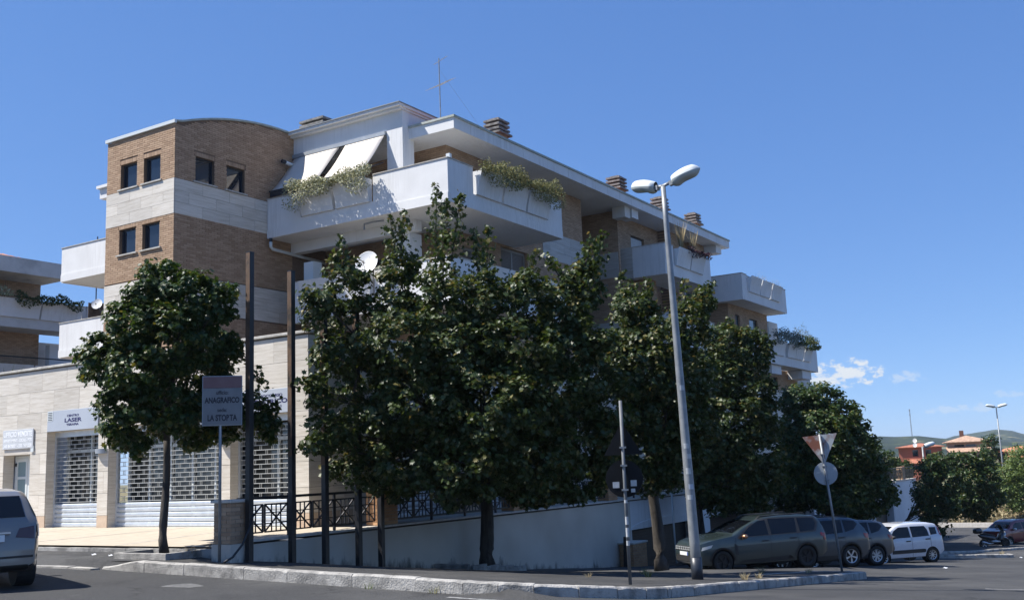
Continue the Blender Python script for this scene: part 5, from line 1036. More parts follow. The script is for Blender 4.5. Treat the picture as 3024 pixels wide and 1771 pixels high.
spiky('upright_plant', 'dry straw-coloured spiky plant in the second balcony planter', (45.1, 18.62, 9.95), 40, 1.5, 'leaf_straw', 3, 0.28); spiky('upright_plant', 'second dry spiky plant nearer the purple foliage', (46.6, 18.62, 9.95), 30, 1.35, 'leaf_straw', 4, 0.25)
spiky('palm_shrub', 'bright palm fronds behind the shop parapet at the left edge', (19.6, 32.3, 2.9), 60, 1.2, 'leaf_light', 5, 1.0)
# fan palm rising behind the rounded tree
pm = thing('fan_palm', 'fan palm top showing above the rounded tree', 'palm', (60.5, 16.3, -1.3)); m = MB(); m.tube([(0, 0, 0), (0.1, 0.05, 3.4)], [0.16, 0.12], 10); m.build('trunk', M['bark'], pm)
m = MB(); rd = random.Random(4)
for k in range(26):
    a = rd.uniform(0, 6.28); el = rd.uniform(-0.5, 1.3); d = Vector((math.cos(a)*math.cos(el), math.sin(a)*math.cos(el), math.sin(el))); h = Vector((0.1, 0.05, 3.4)) + d*0.5; s = Vector((-math.sin(a), math.cos(a), 0)); u = d.cross(s)
    for j in range(9):
        g = (j-4)*0.22; e = (d*math.cos(g) + s*math.sin(g)).normalized(); w = s*0.03; m.quad(h, h+e*.3+w, h+e*.62-Vector((0, 0, .08)), h+e*.3-w)
m.build('fronds', M['leaf_light'], pm, fix=False)
# ------------------------------------------------------------------ vehicles
def paint(name, c, metal=0.5, rough=0.32):
    m, n, l, p = nodes(name); p.inputs['Base Color'].default_value = lin(c); p.inputs['Metallic'].default_value = metal; p.inputs['Roughness'].default_value = rough; p.inputs['Coat Weight'].default_value = 1.0; p.inputs['Coat Roughness'].default_value = 0.04
    g = n.new('ShaderNodeNewGeometry'); t = n.new('ShaderNodeTexNoise'); t.inputs['Scale'].default_value = 2.5; t.inputs['Detail'].default_value = 8; l.new(g.outputs['Position'], t.inputs['Vector'])
    mr = n.new('ShaderNodeMapRange'); mr.inputs[3].default_value = rough*0.75; mr.inputs[4].default_value = min(0.9, rough*1.5); l.new(t.outputs['Fac'], mr.inputs[0]); l.new(mr.outputs[0], p.inputs['Roughness'])
    return m
M['car_glass'] = glassy('car_glass', (0.004, 0.005, 0.007), 0.03, 0.45); M['trim'] = surf('black_plastic_trim', (0.018, 0.018, 0.019), (0.028, 0.028, 0.029), 20, 0.6)
M['rubber'] = surf('tyre_rubber', (0.014, 0.014, 0.014), (0.025, 0.025, 0.024), 15, 0.85); M['alloy'] = surf('silver_alloy', (0.58, 0.59, 0.60), rough=0.3, metal=0.7); M['alloy_dark'] = surf('dark_alloy', (0.03, 0.03, 0.032), rough=0.4, metal=0.5)
M['red_lamp'] = glassy('red_tail_lamp', (0.30, 0.012, 0.012), 0.12, 0.7); M['dark_lamp'] = glassy('smoked_tail_lamp', (0.055, 0.012, 0.015), 0.1, 0.8); M['clear_lamp'] = glassy('clear_headlamp', (0.45, 0.47, 0.48), 0.1, 0.8); M['plate'] = surf('number_plate', (0.72, 0.74, 0.76), rough=0.4)
M['plate_blue'] = surf('plate_blue_band', (0.03, 0.07, 0.35), rough=0.4)
def body_mesh(S):
    L2 = S['L']/2; xs = sorted(set([-L2, L2] + lines(-L2, L2, 0.11) + [p[0] for p in S['top']]))
    tx = [p[0] for p in sorted(S['top'])]; tz = [p[1] for p in sorted(S['top'])]; bx = [p[0] for p in sorted(S['belt'])]; bz = [p[1] for p in sorted(S['belt'])]
    wx = [p[0] for p in sorted(S['plan'])]; wz = [p[1] for p in sorted(S['plan'])]; lx = [p[0] for p in sorted(S['low'])]; lz = [p[1] for p in sorted(S['low'])]
    tum = S.get('tum', 0.40); rows = []
    for x in xs:
        w = interp(x, wx, wz); zt = interp(x, tx, tz); zb = min(interp(x, bx, bz), zt-0.03); zl = min(interp(x, lx, lz), zb-0.08); h = zt-zb
        r = [(0, zl), (w*.86, zl), (w*.95, zl+.03), (w*.985, zl+(zb-zl)*.22), (w, zl+(zb-zl)*.5), (w*.993, zl+(zb-zl)*.8), (w*.975, zb)]
        we = w*.975 - tum*max(0, h-0.07)
        for s in (0.2, 0.4, 0.6, 0.8): r.append((w*.975 + (we-w*.975)*s, zb + h*0.88*s))
        e = we if h > .2 else w*.93 - tum*max(0, h-.07)
        r += [(e*.985, zb+h*.90), (e*.93, zb+h*.955), (e*.78, zb+h*.985), (e*.45, zb+h*.998), (0, zt)]
        rows.append([(x, y, z) for y, z in r])
    m = MB(); k = len(rows[0])
    full = lambda r: r + [(x, -y, z) for x, y, z in r[-2:0:-1]]
    R_ = [full(r) for r in rows]; n = len(R_[0])
    for r in R_: m.v += r
    for i in range(len(R_)-1):
        for j in range(n):
            q = (j+1) % n; m.f.append((i*n+j, (i+1)*n+j, (i+1)*n+q, i*n+q)); m.m.append(0)
    m.f.append(tuple(range(n))); m.m.append(0); m.f.append(tuple((len(R_)-1)*n+j for j in range(n-1, -1, -1))); m.m.append(0)
    return m.mesh('body')
def patch(name, poly, bvh, mode, mat, parent, off=0.006, side=1, step=0.12):
    """2D outline laid on the body: mode 'side' (x,z) seen from +-y, 'end' (y,z) seen from +-x, 'top' (x,y)"""
    bm = bmesh.new(); vs_ = [bm.verts.new((a, b, 0)) for a, b in poly]; bm.faces.new(vs_)
    for ax in (0, 1):
        lo_ = min(p[ax] for p in poly); hi_ = max(p[ax] for p in poly); c = lo_ + step
        while c < hi_-0.01:
            bmesh.ops.bisect_plane(bm, geom=bm.verts[:]+bm.edges[:]+bm.faces[:], plane_co=(c, 0, 0) if ax == 0 else (0, c, 0), plane_no=(1, 0, 0) if ax == 0 else (0, 1, 0)); c += step
    bad = []
    for v in bm.verts:
        a, b = v.co.x, v.co.y
        if mode == 'side': o, d = Vector((a, 3*side, b)), Vector((0, -side, 0))
        elif mode == 'end': o, d = Vector((4*side, a, b)), Vector((-side, 0, 0))
        else: o, d = Vector((a, b, 4)), Vector((0, 0, -1))
        hit, nrm, _, _ = bvh.ray_cast(o, d)
        if hit is None: bad.append(v); v.co = o+d*2; continue
        if nrm.dot(d) > 0: nrm = -nrm
        v.co = hit + (nrm*0.6 - d*0.4).normalized()*off
    if bad: bmesh.ops.delete(bm, geom=bad, context='VERTS')
    bmesh.ops.triangulate(bm, faces=[f for f in bm.faces if len(f.verts) > 4])
    for f in bm.faces:
        f.normal_update(); dd = {'side': Vector((0, side, 0)), 'end': Vector((side, 0, 0)), 'top': Vector((0, 0, 1))}[mode]
        if f.normal.dot(dd) < 0: f.normal_flip()
    me = bpy.data.meshes.new(name); bm.to_mesh(me); bm.free(); return link(name, me, mat, parent, smooth=True)
def wheel(parent, x, y, r, side, rim='alloy', spokes=5, style=0, name='wheel', wid=0.2):
    o = bpy.data.objects.new(name, None); 
    w = MB(); Mx = Matrix.Rotation(R(-90)*side, 4, 'X'); ri = r*0.66
    w.lathe([(ri, -wid/2), (r*.93, -wid/2), (r*.985, -wid*.42), (r, -wid*.2), (r, wid*.2), (r*.985, wid*.42), (r*.93, wid/2), (ri, wid/2-.005), (ri*.97, wid*.2), (ri*.97, -wid/2)], 32, M=Mx)
    t = w.build(name, M['rubber'], parent, smooth=True, fix=True); t.location = (x, y, r)
    d = MB(); d.lathe([(0.001, wid*.12), (ri*.99, wid*.12)], 24, M=Mx); d.build('rim_back', M['alloy_dark'], t)
    g = MB(); g.lathe([(ri*.90, wid*.40), (ri*.99, wid*.46), (ri*.985, wid*.3), (ri*.90, wid*.3), (ri*.90, wid*.40)], 32, M=Mx)
    g.lathe([(0.001, wid*.42), (ri*.16, wid*.41), (ri*.2, wid*.3)], 16, M=Mx)
    for k in range(spokes):
        a = 2*math.pi*k/spokes + 0.3
        def P(rad, ang, h): return tuple(Mx @ Vector((rad*math.cos(ang), rad*math.sin(ang), h)))
        if style == 0: sp = [(0.02, .17, .10, .14)]
        elif style == 1: sp = [(-0.16, .10, .02, .07), (0.16, .10, .02, .07)]
        else: sp = [(0, .12, .10, .10)]
        for da, w0, w1, w2 in sp:
            a2 = a+da; wi = 0.10; wo = 0.15 if style == 0 else 0.07
            q = [P(ri*.15, a-.5, wid*.38), P(ri*.92, a2-wo, wid*.40), P(ri*.92, a2+wo, wid*.40), P(ri*.15, a+.5, wid*.38)]
            qb = [P(ri*.15, a-.5, wid*.25), P(ri*.92, a2-wo, wid*.28), P(ri*.92, a2+wo, wid*.28), P(ri*.15, a+.5, wid*.25)]
            n = len(g.v); g.v += q + qb; g.f += [(n, n+1, n+2, n+3), (n, n+4, n+5, n+1), (n+3, n+2, n+6, n+7)]; g.m += [0]*3
    g.build('rim', M[rim], t); return t
def arcpts(cx_, cz_, r, a0, a1, n): return [(cx_+r*math.cos(R(a0+(a1-a0)*k/n)), cz_+r*math.sin(R(a0+(a1-a0)*k/n))) for k in range(n+1)]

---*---

Goal: Write only the number of lines in the data above that include "from".

Correct output: 2